**What is required**
No images are to be carried over; print all other material exactly as it stands.

## START

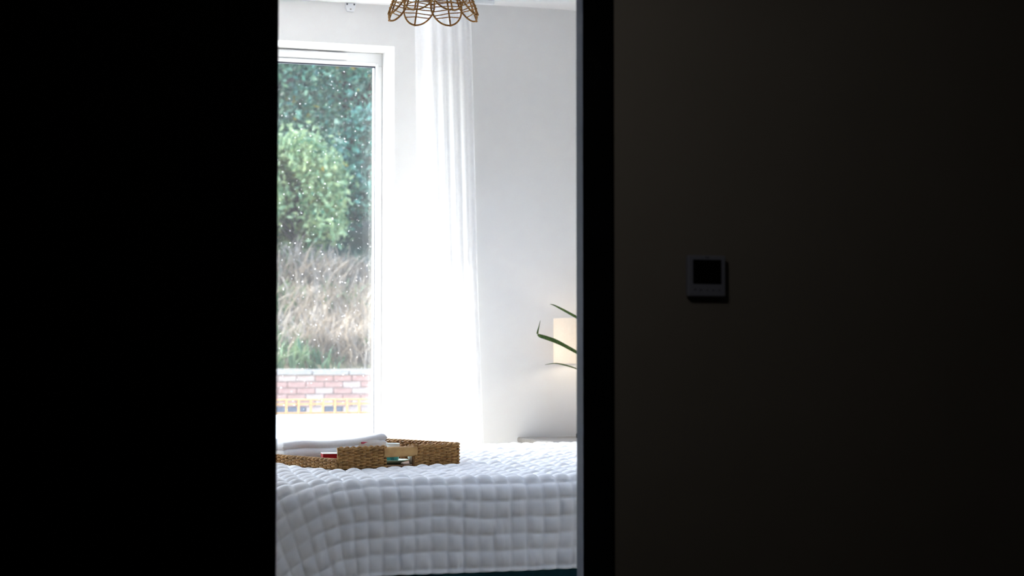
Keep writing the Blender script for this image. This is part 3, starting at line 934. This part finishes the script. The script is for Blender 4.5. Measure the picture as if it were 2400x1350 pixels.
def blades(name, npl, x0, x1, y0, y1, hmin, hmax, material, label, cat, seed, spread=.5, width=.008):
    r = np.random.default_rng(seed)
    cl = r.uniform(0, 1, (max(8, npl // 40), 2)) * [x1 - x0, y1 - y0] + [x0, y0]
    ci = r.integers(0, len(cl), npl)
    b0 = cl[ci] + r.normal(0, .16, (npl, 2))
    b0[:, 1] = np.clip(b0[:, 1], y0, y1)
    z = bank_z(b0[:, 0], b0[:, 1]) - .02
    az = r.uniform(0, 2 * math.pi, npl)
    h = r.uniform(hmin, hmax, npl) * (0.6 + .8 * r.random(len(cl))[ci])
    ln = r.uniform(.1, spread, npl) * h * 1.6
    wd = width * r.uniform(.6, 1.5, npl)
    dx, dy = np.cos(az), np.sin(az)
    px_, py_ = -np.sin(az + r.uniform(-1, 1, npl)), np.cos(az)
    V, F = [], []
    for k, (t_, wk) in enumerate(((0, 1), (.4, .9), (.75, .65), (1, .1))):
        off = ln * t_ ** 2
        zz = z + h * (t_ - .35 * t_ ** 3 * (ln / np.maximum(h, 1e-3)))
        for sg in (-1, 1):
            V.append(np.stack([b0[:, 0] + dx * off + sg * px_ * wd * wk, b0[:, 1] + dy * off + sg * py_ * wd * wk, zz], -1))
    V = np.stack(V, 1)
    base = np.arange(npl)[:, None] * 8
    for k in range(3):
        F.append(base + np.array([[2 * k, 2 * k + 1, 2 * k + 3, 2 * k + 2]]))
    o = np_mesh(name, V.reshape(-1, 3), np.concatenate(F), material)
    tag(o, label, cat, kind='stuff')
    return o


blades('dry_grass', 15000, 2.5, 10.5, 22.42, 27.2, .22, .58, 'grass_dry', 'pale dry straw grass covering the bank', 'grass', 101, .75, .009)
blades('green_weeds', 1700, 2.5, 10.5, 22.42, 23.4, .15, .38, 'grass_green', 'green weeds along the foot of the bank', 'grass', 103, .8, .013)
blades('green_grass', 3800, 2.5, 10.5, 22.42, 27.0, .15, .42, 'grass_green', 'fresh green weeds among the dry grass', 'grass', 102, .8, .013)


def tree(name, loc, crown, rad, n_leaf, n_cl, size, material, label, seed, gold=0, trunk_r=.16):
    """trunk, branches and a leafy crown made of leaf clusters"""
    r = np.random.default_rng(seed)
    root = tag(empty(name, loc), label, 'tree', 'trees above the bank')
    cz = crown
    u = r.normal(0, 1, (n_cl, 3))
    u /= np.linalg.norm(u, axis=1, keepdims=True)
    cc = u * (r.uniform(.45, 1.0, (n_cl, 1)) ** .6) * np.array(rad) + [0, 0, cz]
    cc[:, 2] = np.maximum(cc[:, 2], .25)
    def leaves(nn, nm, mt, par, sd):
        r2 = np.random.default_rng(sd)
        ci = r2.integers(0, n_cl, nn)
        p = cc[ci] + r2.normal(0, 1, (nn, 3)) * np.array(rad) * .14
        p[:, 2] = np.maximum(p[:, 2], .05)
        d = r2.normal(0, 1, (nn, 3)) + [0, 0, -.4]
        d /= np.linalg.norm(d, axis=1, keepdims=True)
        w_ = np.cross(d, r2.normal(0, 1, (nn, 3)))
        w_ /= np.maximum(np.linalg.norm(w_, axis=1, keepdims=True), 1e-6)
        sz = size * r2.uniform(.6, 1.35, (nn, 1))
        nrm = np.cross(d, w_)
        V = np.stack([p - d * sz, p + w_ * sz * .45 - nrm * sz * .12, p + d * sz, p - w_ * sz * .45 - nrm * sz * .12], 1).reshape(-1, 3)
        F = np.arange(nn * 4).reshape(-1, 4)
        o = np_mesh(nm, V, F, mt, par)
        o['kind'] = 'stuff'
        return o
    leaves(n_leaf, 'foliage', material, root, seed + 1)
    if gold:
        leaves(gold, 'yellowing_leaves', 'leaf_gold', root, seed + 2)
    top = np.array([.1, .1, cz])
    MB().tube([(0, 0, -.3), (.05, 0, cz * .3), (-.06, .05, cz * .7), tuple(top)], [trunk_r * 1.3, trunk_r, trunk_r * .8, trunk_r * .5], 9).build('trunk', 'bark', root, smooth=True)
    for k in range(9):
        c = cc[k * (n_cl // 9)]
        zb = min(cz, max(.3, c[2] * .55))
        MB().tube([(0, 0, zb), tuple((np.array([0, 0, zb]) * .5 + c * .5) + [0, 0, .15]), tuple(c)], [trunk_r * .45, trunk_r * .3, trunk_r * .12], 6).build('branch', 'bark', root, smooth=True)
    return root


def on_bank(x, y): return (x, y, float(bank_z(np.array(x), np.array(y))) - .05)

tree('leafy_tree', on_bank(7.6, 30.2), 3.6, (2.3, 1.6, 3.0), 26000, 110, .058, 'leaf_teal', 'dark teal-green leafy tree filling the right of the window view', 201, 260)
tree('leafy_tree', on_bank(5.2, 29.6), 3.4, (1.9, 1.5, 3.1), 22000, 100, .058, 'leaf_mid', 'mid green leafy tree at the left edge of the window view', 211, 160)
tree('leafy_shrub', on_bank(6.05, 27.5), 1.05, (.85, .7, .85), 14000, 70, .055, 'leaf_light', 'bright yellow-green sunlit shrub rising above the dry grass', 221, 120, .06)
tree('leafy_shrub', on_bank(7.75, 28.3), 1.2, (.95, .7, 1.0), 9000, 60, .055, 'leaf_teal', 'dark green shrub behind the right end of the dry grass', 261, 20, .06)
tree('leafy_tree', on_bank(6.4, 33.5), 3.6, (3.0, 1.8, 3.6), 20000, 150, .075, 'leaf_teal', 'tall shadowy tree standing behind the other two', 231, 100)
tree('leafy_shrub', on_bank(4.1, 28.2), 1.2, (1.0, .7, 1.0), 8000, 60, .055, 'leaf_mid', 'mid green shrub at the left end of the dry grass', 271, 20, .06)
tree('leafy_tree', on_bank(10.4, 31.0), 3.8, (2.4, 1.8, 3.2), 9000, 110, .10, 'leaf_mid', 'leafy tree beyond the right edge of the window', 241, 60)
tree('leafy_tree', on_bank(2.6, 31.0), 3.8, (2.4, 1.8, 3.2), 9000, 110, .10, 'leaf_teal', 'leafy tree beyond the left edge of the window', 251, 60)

## END

**Solved exercise**
Keep writing the Blender script for this image. This is part 3, starting at line 934. This part finishes the script. The script is for Blender 4.5. Measure the picture as if it were 2400x1350 pixels.
def blades(name, npl, x0, x1, y0, y1, hmin, hmax, material, label, cat, seed, spread=.5, width=.008):
    r = np.random.default_rng(seed)
    cl = r.uniform(0, 1, (max(8, npl // 40), 2)) * [x1 - x0, y1 - y0] + [x0, y0]
    ci = r.integers(0, len(cl), npl)
    b0 = cl[ci] + r.normal(0, .16, (npl, 2))
    b0[:, 1] = np.clip(b0[:, 1], y0, y1)
    z = bank_z(b0[:, 0], b0[:, 1]) - .02
    az = r.uniform(0, 2 * math.pi, npl)
    h = r.uniform(hmin, hmax, npl) * (0.6 + .8 * r.random(len(cl))[ci])
    ln = r.uniform(.1, spread, npl) * h * 1.6
    wd = width * r.uniform(.6, 1.5, npl)
    dx, dy = np.cos(az), np.sin(az)
    px_, py_ = -np.sin(az + r.uniform(-1, 1, npl)), np.cos(az)
    V, F = [], []
    for k, (t_, wk) in enumerate(((0, 1), (.4, .9), (.75, .65), (1, .1))):
        off = ln * t_ ** 2
        zz = z + h * (t_ - .35 * t_ ** 3 * (ln / np.maximum(h, 1e-3)))
        for sg in (-1, 1):
            V.append(np.stack([b0[:, 0] + dx * off + sg * px_ * wd * wk, b0[:, 1] + dy * off + sg * py_ * wd * wk, zz], -1))
    V = np.stack(V, 1)
    base = np.arange(npl)[:, None] * 8
    for k in range(3):
        F.append(base + np.array([[2 * k, 2 * k + 1, 2 * k + 3, 2 * k + 2]]))
    o = np_mesh(name, V.reshape(-1, 3), np.concatenate(F), material)
    tag(o, label, cat, kind='stuff')
    return o


blades('dry_grass', 15000, 2.5, 10.5, 22.42, 27.2, .22, .58, 'grass_dry', 'pale dry straw grass covering the bank', 'grass', 101, .75, .009)
blades('green_weeds', 1700, 2.5, 10.5, 22.42, 23.4, .15, .38, 'grass_green', 'green weeds along the foot of the bank', 'grass', 103, .8, .013)
blades('green_grass', 3800, 2.5, 10.5, 22.42, 27.0, .15, .42, 'grass_green', 'fresh green weeds among the dry grass', 'grass', 102, .8, .013)


def tree(name, loc, crown, rad, n_leaf, n_cl, size, material, label, seed, gold=0, trunk_r=.16):
    """trunk, branches and a leafy crown made of leaf clusters"""
    r = np.random.default_rng(seed)
    root = tag(empty(name, loc), label, 'tree', 'trees above the bank')
    cz = crown
    u = r.normal(0, 1, (n_cl, 3))
    u /= np.linalg.norm(u, axis=1, keepdims=True)
    cc = u * (r.uniform(.45, 1.0, (n_cl, 1)) ** .6) * np.array(rad) + [0, 0, cz]
    cc[:, 2] = np.maximum(cc[:, 2], .25)
    def leaves(nn, nm, mt, par, sd):
        r2 = np.random.default_rng(sd)
        ci = r2.integers(0, n_cl, nn)
        p = cc[ci] + r2.normal(0, 1, (nn, 3)) * np.array(rad) * .14
        p[:, 2] = np.maximum(p[:, 2], .05)
        d = r2.normal(0, 1, (nn, 3)) + [0, 0, -.4]
        d /= np.linalg.norm(d, axis=1, keepdims=True)
        w_ = np.cross(d, r2.normal(0, 1, (nn, 3)))
        w_ /= np.maximum(np.linalg.norm(w_, axis=1, keepdims=True), 1e-6)
        sz = size * r2.uniform(.6, 1.35, (nn, 1))
        nrm = np.cross(d, w_)
        V = np.stack([p - d * sz, p + w_ * sz * .45 - nrm * sz * .12, p + d * sz, p - w_ * sz * .45 - nrm * sz * .12], 1).reshape(-1, 3)
        F = np.arange(nn * 4).reshape(-1, 4)
        o = np_mesh(nm, V, F, mt, par)
        o['kind'] = 'stuff'
        return o
    leaves(n_leaf, 'foliage', material, root, seed + 1)
    if gold:
        leaves(gold, 'yellowing_leaves', 'leaf_gold', root, seed + 2)
    top = np.array([.1, .1, cz])
    MB().tube([(0, 0, -.3), (.05, 0, cz * .3), (-.06, .05, cz * .7), tuple(top)], [trunk_r * 1.3, trunk_r, trunk_r * .8, trunk_r * .5], 9).build('trunk', 'bark', root, smooth=True)
    for k in range(9):
        c = cc[k * (n_cl // 9)]
        zb = min(cz, max(.3, c[2] * .55))
        MB().tube([(0, 0, zb), tuple((np.array([0, 0, zb]) * .5 + c * .5) + [0, 0, .15]), tuple(c)], [trunk_r * .45, trunk_r * .3, trunk_r * .12], 6).build('branch', 'bark', root, smooth=True)
    return root


def on_bank(x, y): return (x, y, float(bank_z(np.array(x), np.array(y))) - .05)

tree('leafy_tree', on_bank(7.6, 30.2), 3.6, (2.3, 1.6, 3.0), 26000, 110, .058, 'leaf_teal', 'dark teal-green leafy tree filling the right of the window view', 201, 260)
tree('leafy_tree', on_bank(5.2, 29.6), 3.4, (1.9, 1.5, 3.1), 22000, 100, .058, 'leaf_mid', 'mid green leafy tree at the left edge of the window view', 211, 160)
tree('leafy_shrub', on_bank(6.05, 27.5), 1.05, (.85, .7, .85), 14000, 70, .055, 'leaf_light', 'bright yellow-green sunlit shrub rising above the dry grass', 221, 120, .06)
tree('leafy_shrub', on_bank(7.75, 28.3), 1.2, (.95, .7, 1.0), 9000, 60, .055, 'leaf_teal', 'dark green shrub behind the right end of the dry grass', 261, 20, .06)
tree('leafy_tree', on_bank(6.4, 33.5), 3.6, (3.0, 1.8, 3.6), 20000, 150, .075, 'leaf_teal', 'tall shadowy tree standing behind the other two', 231, 100)
tree('leafy_shrub', on_bank(4.1, 28.2), 1.2, (1.0, .7, 1.0), 8000, 60, .055, 'leaf_mid', 'mid green shrub at the left end of the dry grass', 271, 20, .06)
tree('leafy_tree', on_bank(10.4, 31.0), 3.8, (2.4, 1.8, 3.2), 9000, 110, .10, 'leaf_mid', 'leafy tree beyond the right edge of the window', 241, 60)
tree('leafy_tree', on_bank(2.6, 31.0), 3.8, (2.4, 1.8, 3.2), 9000, 110, .10, 'leaf_teal', 'leafy tree beyond the left edge of the window', 251, 60)